Maybe use Swiss style socket or other rigid connectors with magnet-wire for neat short wires (1cm) to socket on EVAL board. Move wires or Twist board gently to test for sensitivity and need for improved connections. Remember sockets and wires moving will act like MEMS cap. The outer conductors, control the sensitivity to differential motion, While SIS provides a virtual AC ground to the SI signal.

So you may see sockets are a bad idea for measuring fento-farads

I recall when using XYZ accelerometer in the 70's, moving the coax to sensors shifted the output several g's so every cable had to be restrained from motion.

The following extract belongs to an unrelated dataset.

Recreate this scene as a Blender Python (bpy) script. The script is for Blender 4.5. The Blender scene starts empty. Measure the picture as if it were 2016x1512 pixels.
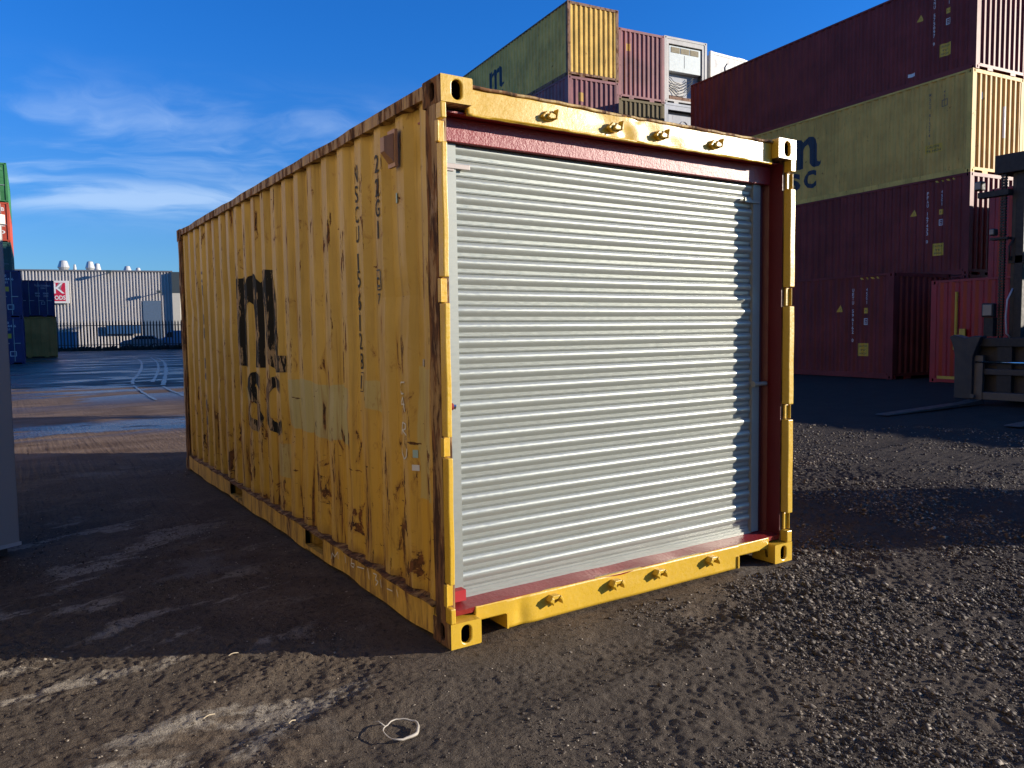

Since SI (sig. in) is the common mode point from each sensor from which all xyz measurements are made, the SIS .(sig. in shield) buffers the input to apply the same voltage around the SI path so there is no voltage difference and any capacitance between these will draw no current from SI since dv/dt is =0 Thus must be true up to 1MHz so , it is ok to tightly wind a magnet wire a few turns around per cm as long as the turns are rigid so dC/dt does not induce dv/dt noise.

This will reduce effects of stray capacitance to common perf board dielectric outside SiS as SiS is closest to SI and low impedance compared to SI and adjacent material. The SiS guard signal pair is generally tightly twisted around signal and is characterized as controlled impedance transmission line in the rang of 100-200Ω with an added capacitance of ~0.5pF/cm. vs unshielded which raises impedance to ingress noise from stray inductance and capacitance

So use less air gap and wrap tight enough to prevent microphonics.

The C0G cap you have is ok at 10pF matched to 1% is good for stability tests as long as it void of micro motion.

I did not calc. your gain but you might figure how to do this from full scale fF and ADC resolution.

 

[Sunnysky]

it appears to me your gain is max but temp compensation is 0

. like SF{X,Y}= FFH, SFTC{X,Y} = 7FH, and GAIN = 7FH.
my setting are SF{X,Y}=FFH, GAIN= 7FH, but SFTC{X,Y}=00, so the gain is not max gain. All the other registers are set 00H.